I'm steadily making my way through the Libertarian Reading List, and I will share any major findings along the way. I just finished reading The Dispossessed by Ursula K. Le Guin. It was a solid but not outstanding book until the final few chapters, which were amazing for their insight. I will focus this post largely on passages from pg. 293-294. (Note: Shevek is the main character of the book, Takver is his partner [there are no husbands and wives, which are viewed as property], and Odonianism is the label for an anarchic ideology).
Shevek had learned something about his own will these last four years. In its frustration he had learned its strength. No social or ethical imperative equaled it. Not even hunger could repress it. The less he had, the more absolute became his need to be.The chapter continues:
He recognized that need, in Odonian terms, as his 'cellular function," the analogic term for the individual's individuality, the work he can do best, therefore his best contribution to society. A healthy society would let him exercise that optimum function freely, in the coordination of all such functions finding its adaptability and strength....With the myth of the State out of the way, the real mutuality and reciprocity of society could give security and stability, only the individual, the person, had the power of moral choice - the power of change, the essential function of life. The Odonian society was conceived as a permanent revolution, and revolution begins in the thinking mind [emphasis added].
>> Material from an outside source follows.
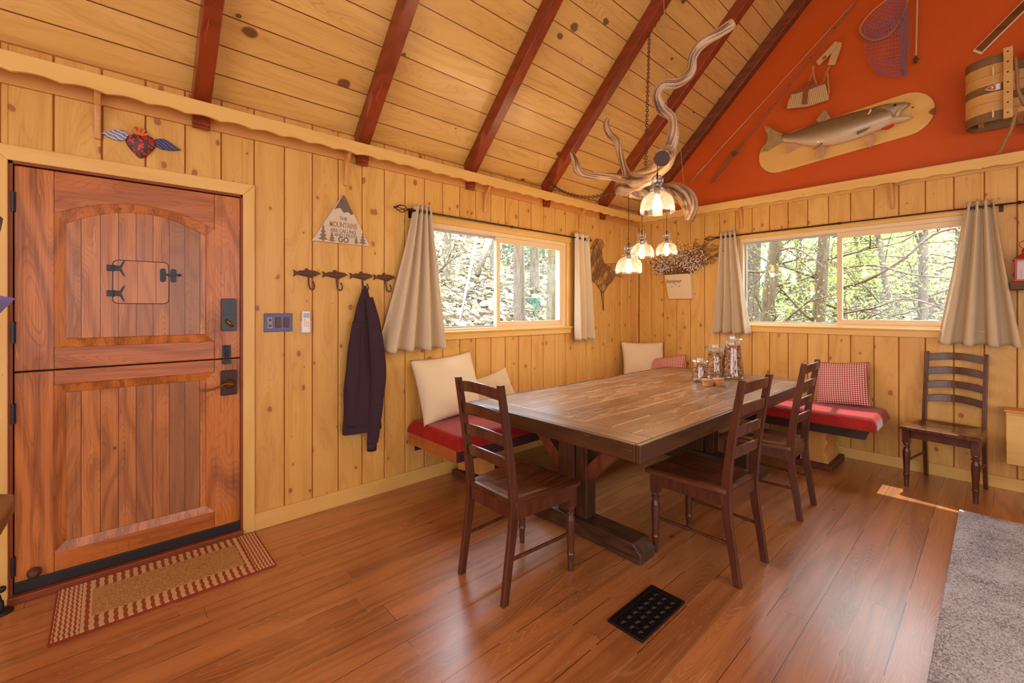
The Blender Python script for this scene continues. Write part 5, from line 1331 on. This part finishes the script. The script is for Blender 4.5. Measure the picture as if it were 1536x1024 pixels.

Fulfillment, Shevek though, is a function of time. The search for pleasure is circular, repetitive, atemporal. The variety seeking of the spectator, the thrill hunter, the sexually promiscuous, always ends in the same place. It has an end. It comes to the end and has to start over. It is not a journey and return, but a closed cycle, a locked room, a cell....Le Guin writes from a largely anarchistic point of view, but The Dispossessed applies equally well to libertarians (I have nothing against anarchism, but this blog focuses mostly on libertarian thought).
So, looking back on the last four years, Shevek saw them not as wasted, but as part of the edifice that he and Takver were building with their lives. The thing about working with time, instead of against it, he thought, is that it is not wasted. Even pain counts.
A recurring concept in the book is that the end does not justify the means - the end is the means. You cannot achieve peace through violence; you achieve violence that spreads. You cannot achieve economic freedom through control; you achieve control that spreads.
As libertarians, we must not compromise our values in order to achieve partial success. It is our responsibility to be stubborn. We may not accomplish much, but we will not achieve desired ends through undesired means.
I do not know if Le Guin chose "four years" on purpose, paralleling one presidential term, but the lesson applies. Even when politicians are moving the country away from freedom, the time is not wasted. Pain is not wasted.